--- RECORDS SHOWN ---
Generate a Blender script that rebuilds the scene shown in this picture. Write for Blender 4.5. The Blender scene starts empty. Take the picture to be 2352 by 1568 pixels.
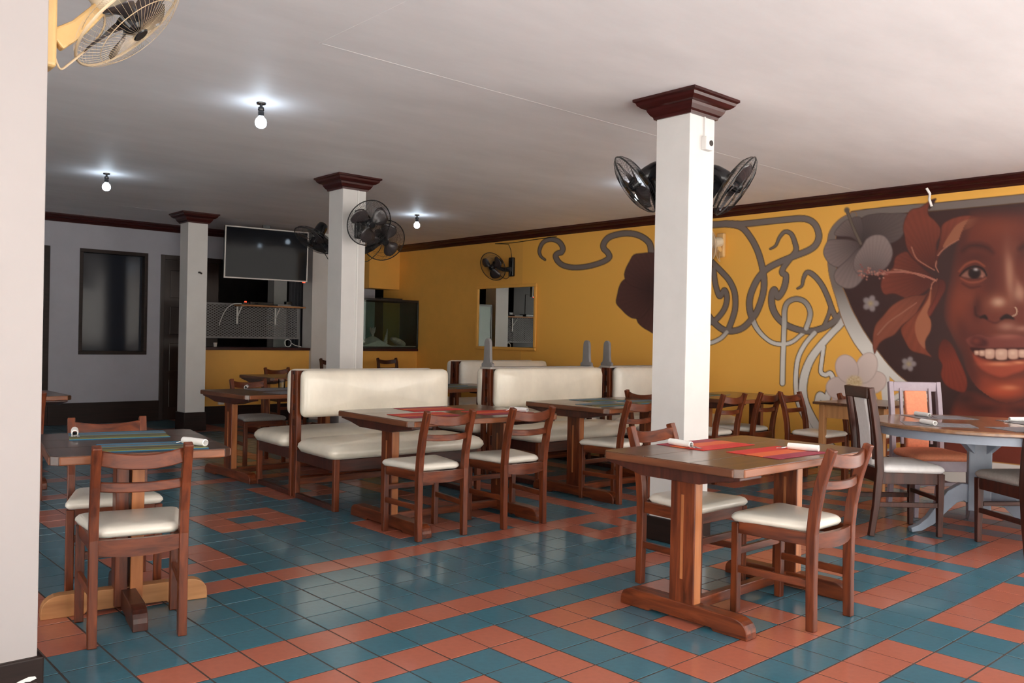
import bpy, bmesh, math, random
import numpy as np
from mathutils import Vector, Matrix
random.seed(7)
SC = bpy.context.scene
COL = SC.collection
PI = math.pi

# ------------------------------------------------------------------ camera, world, sun, exposure
CAM = Vector((-1.7091, -3.2511, 1.2604)); FPX = 1976.985
YAW, PITCH, ROLL = 0.8352, -0.0023, 0.0193
_f = Vector((math.cos(YAW)*math.cos(PITCH), math.sin(YAW)*math.cos(PITCH), math.sin(PITCH)))
_r = Vector((math.sin(YAW), -math.cos(YAW), 0)); _u = _r.cross(_f)
_R = _r*math.cos(ROLL)+_u*math.sin(ROLL); _U = _u*math.cos(ROLL)-_r*math.sin(ROLL)
cd = bpy.data.cameras.new('camera'); cam = bpy.data.objects.new('camera', cd); COL.objects.link(cam)
cd.sensor_width = 36.0; cd.lens = FPX/2352*36.0; cd.clip_start = .02; cd.clip_end = 200
M = Matrix((( _R.x, _U.x, -_f.x, CAM.x), (_R.y, _U.y, -_f.y, CAM.y), (_R.z, _U.z, -_f.z, CAM.z), (0, 0, 0, 1)))
cam.matrix_world = M
SC.camera = cam

w = bpy.data.worlds.new('sky'); SC.world = w; w.use_nodes = True
bg = w.node_tree.nodes['Background']; bg.inputs[0].default_value = (0.90, 0.95, 1.0, 1); bg.inputs[1].default_value = 2.3
sd = bpy.data.lights.new('sun', 'SUN'); sun = bpy.data.objects.new('sun', sd); COL.objects.link(sun)
sd.energy = 36.0; sd.angle = .02; sd.color = (1, .96, .91)
sun.rotation_euler = Vector((-.40, -.26, -1.0)).to_track_quat('-Z', 'Y').to_euler()   # high sun from the street corner
vs = SC.view_settings
vs.view_transform = 'Standard'; vs.look = 'None'; vs.gamma = 1; vs.exposure = 0.17; vs.use_curve_mapping = False
SC.cycles.use_denoising = True
SC.cycles.max_bounces = 10; SC.cycles.diffuse_bounces = 6; SC.cycles.glossy_bounces = 4; SC.cycles.transmission_bounces = 6; SC.cycles.transparent_max_bounces = 16
SC.cycles.sample_clamp_indirect = 8.0
SC.cycles.caustics_reflective = False; SC.cycles.caustics_refractive = False

def ray(px, py):
    return _f+_R*((px-1176)/FPX)-_U*((py-784)/FPX)
def onx(px, py, x):
    d = ray(px, py); return CAM+d*((x-CAM.x)/d.x)
def ony(px, py, y):
    d = ray(px, py); return CAM+d*((y-CAM.y)/d.y)
def onz(px, py, z):
    d = ray(px, py); return CAM+d*((z-CAM.z)/d.z)
def proj(p):
    d = Vector(p)-CAM; z = d.dot(_f)
    return (1176+FPX*d.dot(_R)/z, 784-FPX*d.dot(_U)/z, z)

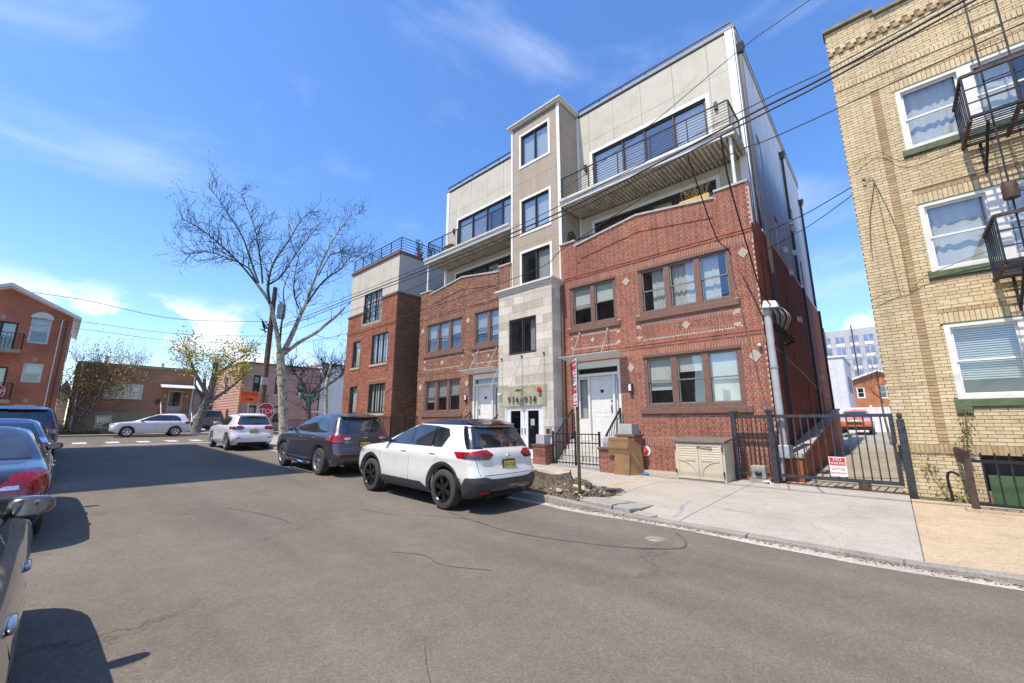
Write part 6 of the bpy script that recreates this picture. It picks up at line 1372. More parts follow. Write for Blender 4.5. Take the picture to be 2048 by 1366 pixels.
for (a, b, z) in ((yx0 - .03, .90, 11.13), (.90, 3.4, 10.98), (3.4, 4.3, 11.13), (4.3, 7, 10.98)): MB().box(a, b, 11.62, 12.0, z, z + .07).build('coping', M('mossy_coping_%d' % int(z * 100 + a), (.22, .19, .12), .9, var=.3, scale=8), YB)
MB().box(yx0 + .0, yx0 + .04, 11.72, 24, -.1, 11.1).build('flank_wall', M('tarred_flank', (.16, .075, .06), .9, var=.25, scale=3), YB); MB().box(0, 7, 11.9, 24, 10.6, 10.9).build('roof', RM['coping'], YB)
GRT = M('green_paint', (.085, .115, .055), .7, var=.25, scale=9, bump=.2); YW = M('cream_trim', (.66, .64, .58), .55, var=.07, scale=5)
for i, (a, b, c, d) in enumerate(yh):
    sh = {0: [('curtain', 0, 1), ('curtL', 0, 1)], 2: [('curtain', .0, 1), ('curtain', 0, 1)], 4: [('slat', .22, 1), ('slat', .1, 1)]}.get(i, [('blind', .3, 1)] * 2)
    window(YP, YB, a, b, c, d, YW, 2, 'dh', .085, .20, .18, sh, sash=RM['wtrim'], proud=.015)
for (a, b, c, d) in sills: bx(YP, 'sill', GRT, a, b, -.02, .055, c, d, YB, bevel=.008)
for (c, d) in rowsw: bx(YP, 'lintel_edge', GRT, .97, 3.07, -.1, .018, d - .02, d + .012, YB)
# window well in front of the cellar
bx(YP, 'cellar_back', RM['room'], 1.0, 3.5, -.9, -.85, -.1, 1.0, YB); MB().prism([(1.16, 11.62, .80), (3.4, 11.62, .80), (3.4, 10.62, .18), (1.16, 10.62, .18)], (0, 0, .04)).build('green_hatch', M('green_board', (.04, .085, .035), .6, var=.2, scale=5), YB) if False else MB().box(1.14, 3.4, 11.50, 11.54, -.1, .62).build('green_board', M('green_board', (.045, .095, .035), .6, var=.2, scale=5), YB)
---
▶ _YOUR GOAL_
Both the first line of the records above and the line containing "SC.camera = cam" belong in the copy; please return them and every line between, exactly, minus the pictures.

▶ _RESULT OF THIS EXERCISE_
Generate a Blender script that rebuilds the scene shown in this picture. Write for Blender 4.5. The Blender scene starts empty. Take the picture to be 2352 by 1568 pixels.
import bpy, bmesh, math, random
import numpy as np
from mathutils import Vector, Matrix
random.seed(7)
SC = bpy.context.scene
COL = SC.collection
PI = math.pi

# ------------------------------------------------------------------ camera, world, sun, exposure
CAM = Vector((-1.7091, -3.2511, 1.2604)); FPX = 1976.985
YAW, PITCH, ROLL = 0.8352, -0.0023, 0.0193
_f = Vector((math.cos(YAW)*math.cos(PITCH), math.sin(YAW)*math.cos(PITCH), math.sin(PITCH)))
_r = Vector((math.sin(YAW), -math.cos(YAW), 0)); _u = _r.cross(_f)
_R = _r*math.cos(ROLL)+_u*math.sin(ROLL); _U = _u*math.cos(ROLL)-_r*math.sin(ROLL)
cd = bpy.data.cameras.new('camera'); cam = bpy.data.objects.new('camera', cd); COL.objects.link(cam)
cd.sensor_width = 36.0; cd.lens = FPX/2352*36.0; cd.clip_start = .02; cd.clip_end = 200
M = Matrix((( _R.x, _U.x, -_f.x, CAM.x), (_R.y, _U.y, -_f.y, CAM.y), (_R.z, _U.z, -_f.z, CAM.z), (0, 0, 0, 1)))
cam.matrix_world = M
SC.camera = cam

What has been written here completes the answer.